>> START Collected data

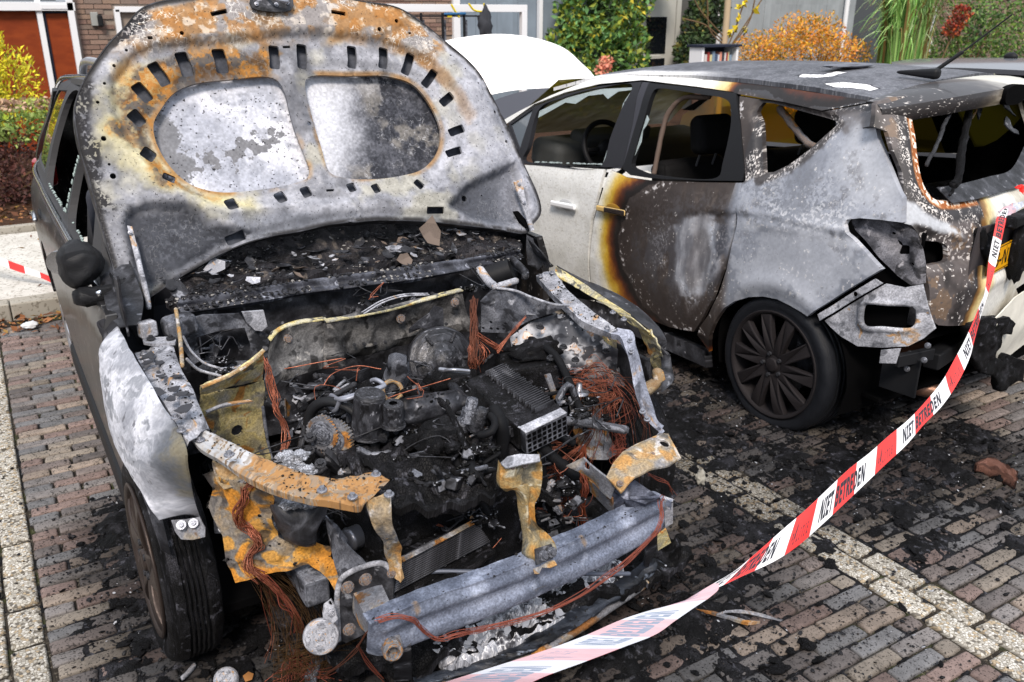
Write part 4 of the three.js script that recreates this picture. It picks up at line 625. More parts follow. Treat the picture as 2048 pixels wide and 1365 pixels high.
// roof
const roofTex = (() => { const sx = 1.5, x0 = 3.1, z0 = -4.6, L = 2.5; const pk = [[[3.30, -2.90], [3.37, -2.94], [3.40, -2.84], [3.52, -2.87], [3.5, -2.8], [3.38, -2.78], [3.33, -2.82]], [[3.24, -2.70], [3.31, -2.66], [3.33, -2.56], [3.3, -2.46], [3.25, -2.47], [3.25, -2.56], [3.22, -2.62]]];
const t = tex(1024, 1024, (u, v) => { const x = x0 + u * sx, z = z0 + v * L, n1 = fbm(x * 4, z * 4, 601, 4), n2 = fbm(x * 30, z * 30, 602, 4), n3 = fbm(x * 140, z * 140, 603, 2); let c = mix3([64, 66, 72], [96, 98, 105], ss(.3, .7, n1 * .5 + n2 * .5)); c = mix3(c, [212, 212, 212], ss(.1, .02, x - 3.2 - .03 * n1) * ss(-3.2, -3.6, z)); const d = Math.min(...pk.map(p => sdPoly(p, x, z))) + (n2 - .5) * .02; c = mix3(c, [30, 30, 34], ss(.012, .004, d)); c = mix3(c, [236, 237, 240], ss(.002, -.002, d)); c = mix3(c, [24, 24, 26], ss(.72, .76, n3)); c = mix3(c, [160, 162, 168], .5 * ss(.66, .72, n3)); const k = .85 + .3 * n3; return c.map(q => q * k); }, { wrap: false });
return { uv: (s, q) => [(s - x0) / sx, (q - z0) / L], mat: std({ map: t, roughness: .55 }) }; })();
const roofY = (x, z) => interp([-4.75, -4.4, -4.0, -3.5, -3.1, -2.7, -2.4, -2.2], [1.37, 1.445, 1.49, 1.51, 1.515, 1.505, 1.485, 1.465], z) + .055 * (1 - (Math.abs(x - 3.855) / .68) ** 2.4);
const RF = { o: [0, 0, 0], u: [1, 0, 0], v: [0, 0, 1], n: [0, 1, 0] };
const roofL = [[-4.7, 3.15], [-4.4, 3.165], [-4.0, 3.178], [-3.5, 3.19], [-3.0, 3.185], [-2.6, 3.175], [-2.37, 3.17]], roofOut = [...roofL.map(([z, x]) => [x, z]), [3.4, -2.37], [3.855, -2.45], [4.31, -2.6], ...roofL.slice(0, -1).reverse().map(([z, x]) => [7.71 - x, z - .06]), [4.3, -4.82], [3.855, -4.86], [3.4, -4.82]];
const roof = part(car, 'roof', sheet(RF, roofOut, [], roofY, { thick: .02, maxE: .07, uv: roofTex.uv }), roofTex.mat, 'soot-grey roof with paint peeled to white in patches');
const blist = [[3.326,1.55,-2.803],[3.663,1.55,-2.91],[3.423,1.55,-2.744],[3.299,1.55,-2.737]]; part(roof, 'paint_blister', lump(.16, .012, .05, [blist[1][0] - .05, roofY(blist[1][0], blist[1][2]) + .012, blist[1][2] + .03], 4, .35, 3), std({ color: S(96, 100, 110), roughness: .4 }));
// aerial
const ab = [[3.558,1.555,-2.407]][0], tip = [ab[0] + .16, ab[1] + .245, ab[2] + .21];
const aer = part(roof, 'aerial', join([tube([[ab[0], ab[1] + .01, ab[2]], [lerp(ab[0], tip[0], .4), lerp(ab[1], tip[1], .4), lerp(ab[2], tip[2], .4)]], .0085), tube([[lerp(ab[0], tip[0], .35), lerp(ab[1], tip[1], .35), lerp(ab[2], tip[2], .35)], tip], .0035)]), M.blackTrim);
part(aer, 'aerial_foot', (() => { const g = new RoundedBoxGeometry(.055, .05, .19, 4, .02), p = g.attributes.position; for (let i = 0; i < p.count; i++) { const k = (p.getZ(i) + .095) / .19; p.setX(i, p.getX(i) * (.35 + .65 * k)); p.setY(i, p.getY(i) * (.25 + .75 * k) + .012 * k); } g.computeVertexNormals(); return boxUV(place(g, [ab[0] - .012, ab[1] + .004, ab[2] - .055], [.06, .14, 0])); })(), M.blackTrim);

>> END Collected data

What is being asked » Copy out each line exactly, without the pictures.

Solution to this task »
Write part 4 of the three.js script that recreates this picture. It picks up at line 625. More parts follow. Treat the picture as 2048 pixels wide and 1365 pixels high.
// roof
const roofTex = (() => { const sx = 1.5, x0 = 3.1, z0 = -4.6, L = 2.5; const pk = [[[3.30, -2.90], [3.37, -2.94], [3.40, -2.84], [3.52, -2.87], [3.5, -2.8], [3.38, -2.78], [3.33, -2.82]], [[3.24, -2.70], [3.31, -2.66], [3.33, -2.56], [3.3, -2.46], [3.25, -2.47], [3.25, -2.56], [3.22, -2.62]]];
const t = tex(1024, 1024, (u, v) => { const x = x0 + u * sx, z = z0 + v * L, n1 = fbm(x * 4, z * 4, 601, 4), n2 = fbm(x * 30, z * 30, 602, 4), n3 = fbm(x * 140, z * 140, 603, 2); let c = mix3([64, 66, 72], [96, 98, 105], ss(.3, .7, n1 * .5 + n2 * .5)); c = mix3(c, [212, 212, 212], ss(.1, .02, x - 3.2 - .03 * n1) * ss(-3.2, -3.6, z)); const d = Math.min(...pk.map(p => sdPoly(p, x, z))) + (n2 - .5) * .02; c = mix3(c, [30, 30, 34], ss(.012, .004, d)); c = mix3(c, [236, 237, 240], ss(.002, -.002, d)); c = mix3(c, [24, 24, 26], ss(.72, .76, n3)); c = mix3(c, [160, 162, 168], .5 * ss(.66, .72, n3)); const k = .85 + .3 * n3; return c.map(q => q * k); }, { wrap: false });
return { uv: (s, q) => [(s - x0) / sx, (q - z0) / L], mat: std({ map: t, roughness: .55 }) }; })();
const roofY = (x, z) => interp([-4.75, -4.4, -4.0, -3.5, -3.1, -2.7, -2.4, -2.2], [1.37, 1.445, 1.49, 1.51, 1.515, 1.505, 1.485, 1.465], z) + .055 * (1 - (Math.abs(x - 3.855) / .68) ** 2.4);
const RF = { o: [0, 0, 0], u: [1, 0, 0], v: [0, 0, 1], n: [0, 1, 0] };
const roofL = [[-4.7, 3.15], [-4.4, 3.165], [-4.0, 3.178], [-3.5, 3.19], [-3.0, 3.185], [-2.6, 3.175], [-2.37, 3.17]], roofOut = [...roofL.map(([z, x]) => [x, z]), [3.4, -2.37], [3.855, -2.45], [4.31, -2.6], ...roofL.slice(0, -1).reverse().map(([z, x]) => [7.71 - x, z - .06]), [4.3, -4.82], [3.855, -4.86], [3.4, -4.82]];
const roof = part(car, 'roof', sheet(RF, roofOut, [], roofY, { thick: .02, maxE: .07, uv: roofTex.uv }), roofTex.mat, 'soot-grey roof with paint peeled to white in patches');
const blist = [[3.326,1.55,-2.803],[3.663,1.55,-2.91],[3.423,1.55,-2.744],[3.299,1.55,-2.737]]; part(roof, 'paint_blister', lump(.16, .012, .05, [blist[1][0] - .05, roofY(blist[1][0], blist[1][2]) + .012, blist[1][2] + .03], 4, .35, 3), std({ color: S(96, 100, 110), roughness: .4 }));
// aerial
const ab = [[3.558,1.555,-2.407]][0], tip = [ab[0] + .16, ab[1] + .245, ab[2] + .21];
const aer = part(roof, 'aerial', join([tube([[ab[0], ab[1] + .01, ab[2]], [lerp(ab[0], tip[0], .4), lerp(ab[1], tip[1], .4), lerp(ab[2], tip[2], .4)]], .0085), tube([[lerp(ab[0], tip[0], .35), lerp(ab[1], tip[1], .35), lerp(ab[2], tip[2], .35)], tip], .0035)]), M.blackTrim);
part(aer, 'aerial_foot', (() => { const g = new RoundedBoxGeometry(.055, .05, .19, 4, .02), p = g.attributes.position; for (let i = 0; i < p.count; i++) { const k = (p.getZ(i) + .095) / .19; p.setX(i, p.getX(i) * (.35 + .65 * k)); p.setY(i, p.getY(i) * (.25 + .75 * k) + .012 * k); } g.computeVertexNormals(); return boxUV(place(g, [ab[0] - .012, ab[1] + .004, ab[2] - .055], [.06, .14, 0])); })(), M.blackTrim);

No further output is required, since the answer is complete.